Tropicalism's ultimate goal, however, was to break its dependence on official patronage and ideological censorship, to get rid of its paradoxical alliance with the authoritarian regime, thus solving the intractable question of the popular: in a word, how to make films attractive to the public while still representing the interests of the people. After their return from exile in 1973, though Cinema Novo had largely disappeared as a cultural movement, Cinema Novo directors continued to dominate the scene under the auspices of the cultural policies of General Ernesto Geisel. In 1975, they revitalized Embrafilme and created Concine and Funarte, institutions dedicated to the promotion of the arts. Embrafilme's budget rose from $600,000 to $8 million; it distributed over 30 percent of Brazilian films and cofinanced up to 50 percent of the annual film production. The screen quota was increased from 42 days in 1959 to 140 days in 1980, and the share of Brazilian films went from 15 percent in 1974 to 30 percent in 1980 (Johnson, Film Industry ). The dilemma for filmmakers was whether these tangible benefits could write off the political costs of accepting the support of a repressive regime, whose interest in the arts was part of its modernizing policies. Some filmmakers rejected Embrafilme as a co-opting device and a mechanism of cultural control; others, including Rocha, Pereira dos Santos, and Diegues, who became sub-director of Embrafilme under Roberto Farias, thought that Embrafilme was a way to confront the power of multinational corporations in Brazil.

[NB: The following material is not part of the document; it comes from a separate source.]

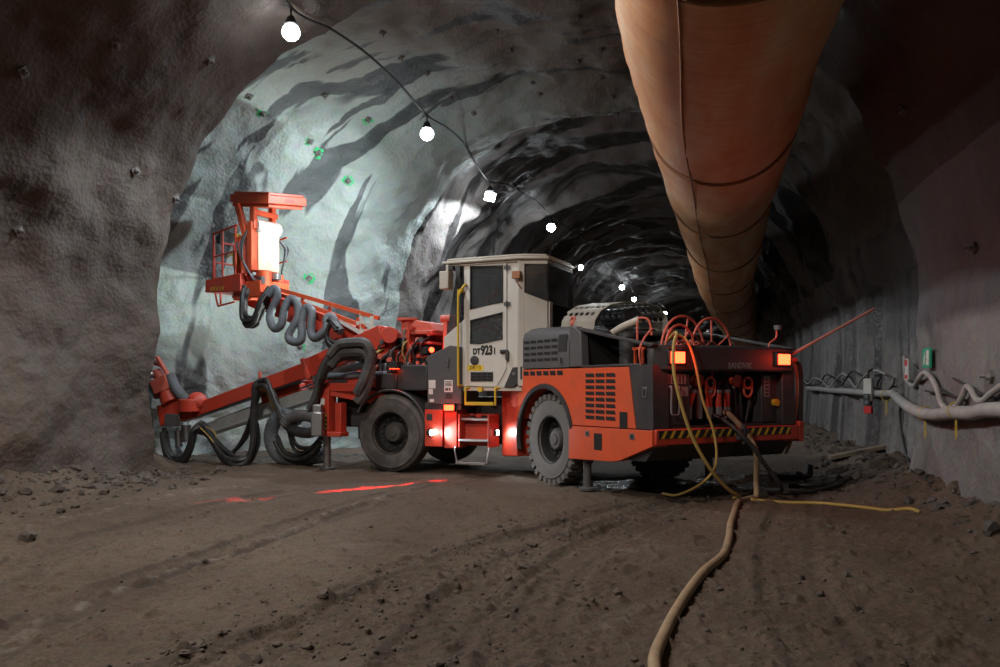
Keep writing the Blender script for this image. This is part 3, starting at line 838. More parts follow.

Meanwhile, some filmmakers, known to be part of the Udigrudi (underground), rejected any form of state support as an ideological sellout and questioned the artistic hegemony of Cinema Novo directors. The Udigrudi filmmakers' aesthetic of garbage expressed a feeling of cynical despair that anticipated the postmodern dismissal of modern utopias. However, according to Rocha, they shared the same objectives of conquering the market and maintaining economic independence to sustain freedom of production ("From the Drought to the Palm Trees," in Johnson and Stam, p. 88). O bandido da luz vermelha ( The Red Light Bandit , Rogerio Sganzerla, 1968), Matou a familia e foi ao cinema ( Killed the Family and Went to the Cinema, Julio Bresanne, 1969), and Bangue-Bangue ( Bang Bang , Andrea Tonacci, 1971) follow this line of breaking the codes, mixing genres, transgressing morals, and dumping Cinema Novo's revolutionary optimism within corrosive nihilism.

All this revealed a profound ideological and cultural crisis, but it also contributed to spark anew the debate on "the popular" and the social role of the intellectual, revealing that the national and the popular are not something hidden from everyday reality that artists and intellectuals should unearth, but that same everyday social reality in which people live, including, of course, religion and television. This notion is consciously examined in Pereira dos Santos's O amuleto de Ogum ( The Amulet of Ogum , 1974) and Memórias do cárcere ( Prison Memories , 1984), Guerra and Nelson Xavier's A queda ( The Fall , 1977), and O homen que virou suco ( The Man Who Turned into Juice , João Batista de Andrade, 1980).